▶ **INSTRUCTION**
Where a line contains the word "this", copy that line.

▶ **ITEMS**
┌──

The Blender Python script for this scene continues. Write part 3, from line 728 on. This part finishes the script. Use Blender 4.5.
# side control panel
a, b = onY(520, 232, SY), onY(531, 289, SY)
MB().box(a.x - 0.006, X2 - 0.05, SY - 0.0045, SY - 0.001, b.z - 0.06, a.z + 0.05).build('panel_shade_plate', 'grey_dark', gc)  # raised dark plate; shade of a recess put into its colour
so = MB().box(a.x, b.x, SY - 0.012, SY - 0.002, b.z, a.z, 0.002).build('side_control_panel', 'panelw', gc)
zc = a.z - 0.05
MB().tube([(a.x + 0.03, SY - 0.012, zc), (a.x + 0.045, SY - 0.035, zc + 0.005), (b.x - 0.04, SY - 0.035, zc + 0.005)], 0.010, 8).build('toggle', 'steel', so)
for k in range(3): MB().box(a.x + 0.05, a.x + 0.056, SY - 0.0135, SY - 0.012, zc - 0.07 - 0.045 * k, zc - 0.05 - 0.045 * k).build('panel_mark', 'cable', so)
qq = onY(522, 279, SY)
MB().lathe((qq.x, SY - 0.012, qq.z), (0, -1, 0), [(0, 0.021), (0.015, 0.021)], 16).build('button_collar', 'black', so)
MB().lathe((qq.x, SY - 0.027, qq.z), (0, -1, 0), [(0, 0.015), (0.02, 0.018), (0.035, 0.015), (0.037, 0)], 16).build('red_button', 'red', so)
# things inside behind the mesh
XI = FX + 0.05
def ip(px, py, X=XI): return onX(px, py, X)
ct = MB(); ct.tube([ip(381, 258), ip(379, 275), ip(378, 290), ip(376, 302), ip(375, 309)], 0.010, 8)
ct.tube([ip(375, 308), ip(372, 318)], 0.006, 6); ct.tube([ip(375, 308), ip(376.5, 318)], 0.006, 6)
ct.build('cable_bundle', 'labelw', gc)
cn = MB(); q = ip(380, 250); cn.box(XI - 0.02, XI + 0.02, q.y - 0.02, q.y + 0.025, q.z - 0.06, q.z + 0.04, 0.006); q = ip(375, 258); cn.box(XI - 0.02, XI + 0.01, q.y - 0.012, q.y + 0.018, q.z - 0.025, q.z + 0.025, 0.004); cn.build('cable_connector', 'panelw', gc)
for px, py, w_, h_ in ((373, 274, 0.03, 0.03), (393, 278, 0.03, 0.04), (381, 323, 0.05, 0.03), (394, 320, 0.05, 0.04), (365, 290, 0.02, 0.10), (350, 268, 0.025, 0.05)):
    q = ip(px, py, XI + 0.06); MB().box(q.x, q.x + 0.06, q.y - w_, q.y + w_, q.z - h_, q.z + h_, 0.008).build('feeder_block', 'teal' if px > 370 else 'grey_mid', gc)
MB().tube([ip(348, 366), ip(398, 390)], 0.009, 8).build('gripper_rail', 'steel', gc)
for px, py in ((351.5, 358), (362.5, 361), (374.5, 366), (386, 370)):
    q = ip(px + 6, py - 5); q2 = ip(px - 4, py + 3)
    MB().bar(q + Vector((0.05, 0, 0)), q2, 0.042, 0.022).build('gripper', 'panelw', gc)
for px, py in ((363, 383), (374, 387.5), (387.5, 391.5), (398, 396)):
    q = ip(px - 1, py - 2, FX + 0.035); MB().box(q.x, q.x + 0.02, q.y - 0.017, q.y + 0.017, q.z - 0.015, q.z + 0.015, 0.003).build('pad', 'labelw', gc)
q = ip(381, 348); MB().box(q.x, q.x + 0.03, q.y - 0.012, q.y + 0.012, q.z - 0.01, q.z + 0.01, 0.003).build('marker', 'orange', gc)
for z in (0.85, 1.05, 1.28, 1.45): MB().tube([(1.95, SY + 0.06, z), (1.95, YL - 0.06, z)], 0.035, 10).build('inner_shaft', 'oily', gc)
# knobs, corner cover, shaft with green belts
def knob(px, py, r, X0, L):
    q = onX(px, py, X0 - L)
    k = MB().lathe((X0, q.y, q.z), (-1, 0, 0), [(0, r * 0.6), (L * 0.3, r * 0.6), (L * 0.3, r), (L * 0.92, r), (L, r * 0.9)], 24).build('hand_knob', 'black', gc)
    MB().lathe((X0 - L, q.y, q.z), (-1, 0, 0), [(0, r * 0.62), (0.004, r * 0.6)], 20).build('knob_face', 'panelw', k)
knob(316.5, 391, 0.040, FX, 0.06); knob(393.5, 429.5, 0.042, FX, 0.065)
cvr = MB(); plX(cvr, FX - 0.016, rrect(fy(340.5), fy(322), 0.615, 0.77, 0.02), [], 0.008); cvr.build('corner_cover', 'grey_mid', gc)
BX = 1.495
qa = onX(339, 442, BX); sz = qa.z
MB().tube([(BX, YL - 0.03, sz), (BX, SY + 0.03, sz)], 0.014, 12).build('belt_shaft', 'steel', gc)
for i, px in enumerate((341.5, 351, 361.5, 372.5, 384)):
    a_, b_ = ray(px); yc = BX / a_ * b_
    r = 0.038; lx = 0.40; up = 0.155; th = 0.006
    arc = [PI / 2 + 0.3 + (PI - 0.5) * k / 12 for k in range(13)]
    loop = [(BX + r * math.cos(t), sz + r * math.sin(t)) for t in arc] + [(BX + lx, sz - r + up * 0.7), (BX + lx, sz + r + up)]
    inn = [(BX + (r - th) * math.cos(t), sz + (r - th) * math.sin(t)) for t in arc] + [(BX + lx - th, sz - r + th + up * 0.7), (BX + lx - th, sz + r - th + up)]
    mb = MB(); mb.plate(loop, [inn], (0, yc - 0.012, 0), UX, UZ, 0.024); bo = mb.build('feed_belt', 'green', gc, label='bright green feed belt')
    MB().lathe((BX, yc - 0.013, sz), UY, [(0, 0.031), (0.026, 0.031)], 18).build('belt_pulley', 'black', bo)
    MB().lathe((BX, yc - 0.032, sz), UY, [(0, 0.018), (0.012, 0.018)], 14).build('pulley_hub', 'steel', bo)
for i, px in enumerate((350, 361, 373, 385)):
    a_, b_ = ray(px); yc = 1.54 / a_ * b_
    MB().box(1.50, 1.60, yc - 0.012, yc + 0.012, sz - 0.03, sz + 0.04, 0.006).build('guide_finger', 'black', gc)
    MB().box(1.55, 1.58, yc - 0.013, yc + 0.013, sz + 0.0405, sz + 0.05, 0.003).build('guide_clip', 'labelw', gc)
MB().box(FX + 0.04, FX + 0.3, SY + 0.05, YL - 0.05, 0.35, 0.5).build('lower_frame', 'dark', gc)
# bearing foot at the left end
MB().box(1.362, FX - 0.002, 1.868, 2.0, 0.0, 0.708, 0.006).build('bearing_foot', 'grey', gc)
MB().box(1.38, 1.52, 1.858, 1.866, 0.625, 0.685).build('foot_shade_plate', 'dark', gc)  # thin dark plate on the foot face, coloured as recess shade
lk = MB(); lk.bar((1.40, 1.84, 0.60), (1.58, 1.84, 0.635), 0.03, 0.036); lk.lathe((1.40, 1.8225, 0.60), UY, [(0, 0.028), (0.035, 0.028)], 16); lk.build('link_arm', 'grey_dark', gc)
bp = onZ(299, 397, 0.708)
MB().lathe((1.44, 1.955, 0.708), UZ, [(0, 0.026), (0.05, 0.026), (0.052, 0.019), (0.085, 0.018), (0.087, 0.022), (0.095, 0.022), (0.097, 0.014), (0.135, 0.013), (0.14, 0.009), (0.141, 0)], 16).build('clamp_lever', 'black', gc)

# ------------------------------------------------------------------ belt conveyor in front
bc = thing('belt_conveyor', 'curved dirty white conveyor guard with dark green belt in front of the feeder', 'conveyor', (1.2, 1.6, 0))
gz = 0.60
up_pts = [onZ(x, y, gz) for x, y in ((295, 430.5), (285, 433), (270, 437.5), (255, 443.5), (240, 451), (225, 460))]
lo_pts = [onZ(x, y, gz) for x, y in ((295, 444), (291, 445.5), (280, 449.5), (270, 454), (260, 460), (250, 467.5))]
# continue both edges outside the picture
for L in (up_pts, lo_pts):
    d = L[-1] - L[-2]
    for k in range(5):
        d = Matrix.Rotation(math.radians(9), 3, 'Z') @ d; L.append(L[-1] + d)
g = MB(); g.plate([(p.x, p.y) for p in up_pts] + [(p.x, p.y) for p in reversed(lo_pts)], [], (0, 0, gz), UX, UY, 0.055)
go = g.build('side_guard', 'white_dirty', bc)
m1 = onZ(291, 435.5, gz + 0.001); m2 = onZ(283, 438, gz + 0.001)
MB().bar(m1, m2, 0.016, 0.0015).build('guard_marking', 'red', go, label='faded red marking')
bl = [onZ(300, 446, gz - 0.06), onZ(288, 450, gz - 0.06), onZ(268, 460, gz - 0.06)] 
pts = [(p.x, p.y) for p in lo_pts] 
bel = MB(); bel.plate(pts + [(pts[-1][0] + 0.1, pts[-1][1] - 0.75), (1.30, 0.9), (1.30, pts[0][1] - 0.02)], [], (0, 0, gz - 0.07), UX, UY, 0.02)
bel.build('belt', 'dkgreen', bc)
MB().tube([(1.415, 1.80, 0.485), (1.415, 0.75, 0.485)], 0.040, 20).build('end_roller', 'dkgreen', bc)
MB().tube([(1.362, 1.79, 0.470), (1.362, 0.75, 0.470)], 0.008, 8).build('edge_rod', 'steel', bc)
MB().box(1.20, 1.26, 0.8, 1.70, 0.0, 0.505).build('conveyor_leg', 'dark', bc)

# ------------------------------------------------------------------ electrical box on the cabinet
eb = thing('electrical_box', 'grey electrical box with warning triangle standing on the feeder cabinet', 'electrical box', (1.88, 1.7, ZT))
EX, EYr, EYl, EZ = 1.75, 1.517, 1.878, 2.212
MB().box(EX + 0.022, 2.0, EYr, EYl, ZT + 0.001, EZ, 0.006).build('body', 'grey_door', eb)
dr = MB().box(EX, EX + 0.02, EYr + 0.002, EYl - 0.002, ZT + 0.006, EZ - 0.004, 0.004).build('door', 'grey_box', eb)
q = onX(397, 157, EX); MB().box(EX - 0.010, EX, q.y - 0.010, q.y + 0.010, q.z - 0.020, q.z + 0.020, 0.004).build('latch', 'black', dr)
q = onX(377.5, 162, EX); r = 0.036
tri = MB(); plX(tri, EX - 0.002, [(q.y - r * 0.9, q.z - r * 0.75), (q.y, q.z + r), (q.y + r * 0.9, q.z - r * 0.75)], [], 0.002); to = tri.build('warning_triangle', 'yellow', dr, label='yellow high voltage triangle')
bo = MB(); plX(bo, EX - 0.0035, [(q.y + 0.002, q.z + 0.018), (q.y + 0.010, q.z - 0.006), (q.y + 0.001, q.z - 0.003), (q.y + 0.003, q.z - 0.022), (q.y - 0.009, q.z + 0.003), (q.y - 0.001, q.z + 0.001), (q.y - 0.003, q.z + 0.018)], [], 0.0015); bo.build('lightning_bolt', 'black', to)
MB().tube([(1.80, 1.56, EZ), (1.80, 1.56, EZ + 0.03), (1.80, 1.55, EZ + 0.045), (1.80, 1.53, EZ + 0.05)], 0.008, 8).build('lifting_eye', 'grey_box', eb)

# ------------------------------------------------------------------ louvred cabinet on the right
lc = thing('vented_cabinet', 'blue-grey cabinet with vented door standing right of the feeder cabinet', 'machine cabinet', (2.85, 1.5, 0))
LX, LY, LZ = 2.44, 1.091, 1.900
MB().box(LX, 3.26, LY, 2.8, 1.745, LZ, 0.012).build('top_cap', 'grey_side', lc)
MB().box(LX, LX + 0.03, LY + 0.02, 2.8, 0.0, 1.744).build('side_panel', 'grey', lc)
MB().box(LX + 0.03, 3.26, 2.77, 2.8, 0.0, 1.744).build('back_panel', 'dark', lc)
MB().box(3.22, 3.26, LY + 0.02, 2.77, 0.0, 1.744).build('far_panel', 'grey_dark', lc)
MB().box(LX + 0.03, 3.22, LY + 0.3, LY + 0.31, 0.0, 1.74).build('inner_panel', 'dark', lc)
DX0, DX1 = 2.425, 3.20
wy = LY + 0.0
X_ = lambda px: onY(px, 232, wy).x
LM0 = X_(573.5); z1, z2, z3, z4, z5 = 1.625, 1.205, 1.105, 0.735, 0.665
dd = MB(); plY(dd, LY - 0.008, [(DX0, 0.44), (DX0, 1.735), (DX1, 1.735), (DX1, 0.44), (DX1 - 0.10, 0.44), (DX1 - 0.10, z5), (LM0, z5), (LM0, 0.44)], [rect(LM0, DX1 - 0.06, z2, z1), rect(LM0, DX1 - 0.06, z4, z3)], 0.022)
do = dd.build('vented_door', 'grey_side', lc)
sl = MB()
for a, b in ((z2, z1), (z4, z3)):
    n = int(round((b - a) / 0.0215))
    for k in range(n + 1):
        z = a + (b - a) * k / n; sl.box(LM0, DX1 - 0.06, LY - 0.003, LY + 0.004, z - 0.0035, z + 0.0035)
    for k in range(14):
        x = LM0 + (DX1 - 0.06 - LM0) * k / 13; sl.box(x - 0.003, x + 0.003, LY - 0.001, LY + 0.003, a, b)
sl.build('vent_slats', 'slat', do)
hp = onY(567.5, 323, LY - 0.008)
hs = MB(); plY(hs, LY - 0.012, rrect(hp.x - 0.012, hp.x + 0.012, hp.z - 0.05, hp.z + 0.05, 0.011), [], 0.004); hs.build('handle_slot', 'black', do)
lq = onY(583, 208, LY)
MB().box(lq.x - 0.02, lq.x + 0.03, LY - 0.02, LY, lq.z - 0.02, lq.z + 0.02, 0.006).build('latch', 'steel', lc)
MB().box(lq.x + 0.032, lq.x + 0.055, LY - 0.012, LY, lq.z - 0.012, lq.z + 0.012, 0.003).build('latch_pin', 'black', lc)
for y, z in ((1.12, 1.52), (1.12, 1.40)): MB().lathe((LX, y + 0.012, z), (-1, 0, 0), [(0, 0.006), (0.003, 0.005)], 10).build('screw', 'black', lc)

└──
┌──

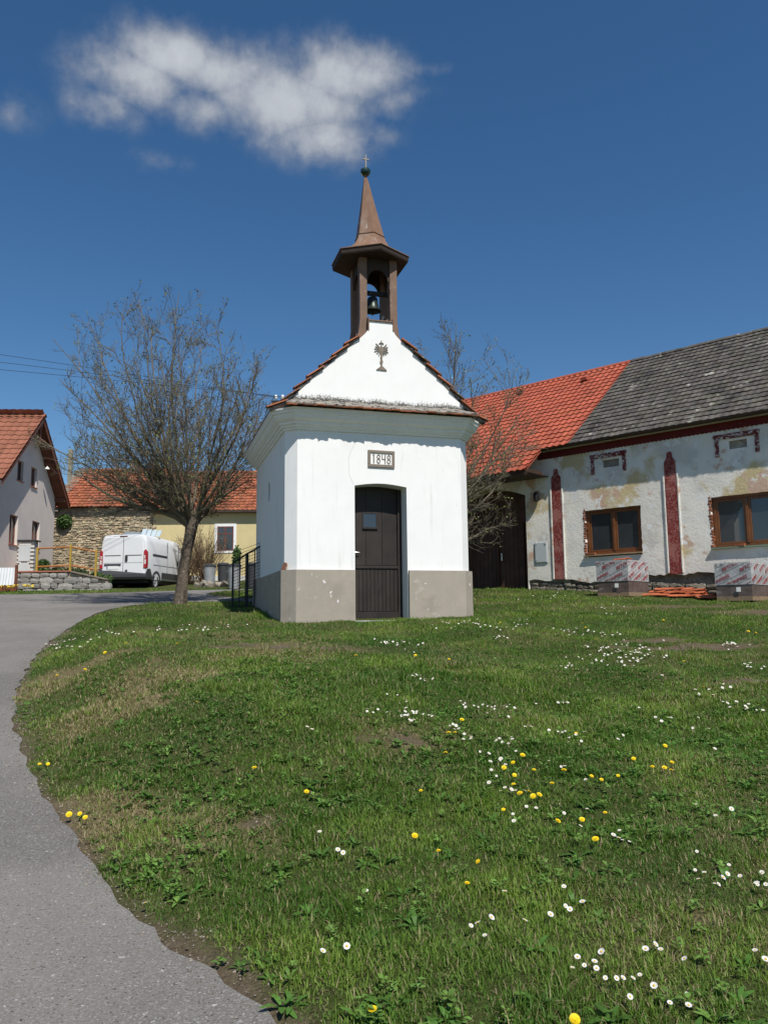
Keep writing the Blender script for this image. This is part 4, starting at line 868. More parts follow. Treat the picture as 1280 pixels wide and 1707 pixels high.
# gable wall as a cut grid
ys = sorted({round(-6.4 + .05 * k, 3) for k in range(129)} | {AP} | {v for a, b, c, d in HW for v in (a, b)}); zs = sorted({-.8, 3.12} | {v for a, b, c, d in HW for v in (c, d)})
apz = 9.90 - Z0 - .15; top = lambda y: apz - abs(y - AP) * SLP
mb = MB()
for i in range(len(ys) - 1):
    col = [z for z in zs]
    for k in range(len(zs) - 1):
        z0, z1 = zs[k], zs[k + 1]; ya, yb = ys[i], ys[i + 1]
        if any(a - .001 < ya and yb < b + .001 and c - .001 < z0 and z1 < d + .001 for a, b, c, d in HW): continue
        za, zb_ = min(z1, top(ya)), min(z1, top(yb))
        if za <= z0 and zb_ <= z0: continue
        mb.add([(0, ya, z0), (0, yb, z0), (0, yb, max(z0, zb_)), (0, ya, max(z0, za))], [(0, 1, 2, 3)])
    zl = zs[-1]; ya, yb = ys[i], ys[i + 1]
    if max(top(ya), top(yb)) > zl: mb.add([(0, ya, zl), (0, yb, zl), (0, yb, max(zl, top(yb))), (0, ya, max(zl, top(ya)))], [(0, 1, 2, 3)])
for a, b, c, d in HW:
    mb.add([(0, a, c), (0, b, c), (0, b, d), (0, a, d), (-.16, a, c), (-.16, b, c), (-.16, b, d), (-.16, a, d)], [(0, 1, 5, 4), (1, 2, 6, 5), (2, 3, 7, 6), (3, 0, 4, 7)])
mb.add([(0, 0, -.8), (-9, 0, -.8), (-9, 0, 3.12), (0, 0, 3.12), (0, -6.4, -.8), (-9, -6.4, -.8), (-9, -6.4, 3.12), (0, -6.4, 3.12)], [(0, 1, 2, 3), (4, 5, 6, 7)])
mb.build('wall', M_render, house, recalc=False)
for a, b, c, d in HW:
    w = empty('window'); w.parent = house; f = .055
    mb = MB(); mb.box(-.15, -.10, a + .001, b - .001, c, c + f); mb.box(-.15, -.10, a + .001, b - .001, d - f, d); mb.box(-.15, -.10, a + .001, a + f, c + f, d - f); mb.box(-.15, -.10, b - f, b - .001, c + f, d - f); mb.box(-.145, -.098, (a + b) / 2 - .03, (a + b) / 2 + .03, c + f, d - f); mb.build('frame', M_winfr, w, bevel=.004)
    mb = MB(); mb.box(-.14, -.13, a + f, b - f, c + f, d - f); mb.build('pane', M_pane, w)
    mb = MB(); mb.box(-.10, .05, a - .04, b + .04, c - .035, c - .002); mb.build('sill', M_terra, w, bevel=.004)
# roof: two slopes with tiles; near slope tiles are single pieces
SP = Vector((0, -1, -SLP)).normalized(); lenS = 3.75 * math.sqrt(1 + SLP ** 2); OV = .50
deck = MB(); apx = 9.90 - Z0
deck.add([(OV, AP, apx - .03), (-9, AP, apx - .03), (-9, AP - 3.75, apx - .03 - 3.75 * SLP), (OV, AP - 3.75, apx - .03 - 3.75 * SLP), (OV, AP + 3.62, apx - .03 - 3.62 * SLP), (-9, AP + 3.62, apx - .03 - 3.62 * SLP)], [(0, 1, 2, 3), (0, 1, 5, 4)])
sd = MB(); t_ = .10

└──

▶ **RESPONSE TO THE TASK**
The Blender Python script for this scene continues. Write part 3, from line 728 on. This part finishes the script. Use Blender 4.5.
Keep writing the Blender script for this image. This is part 4, starting at line 868. More parts follow. Treat the picture as 1280 pixels wide and 1707 pixels high.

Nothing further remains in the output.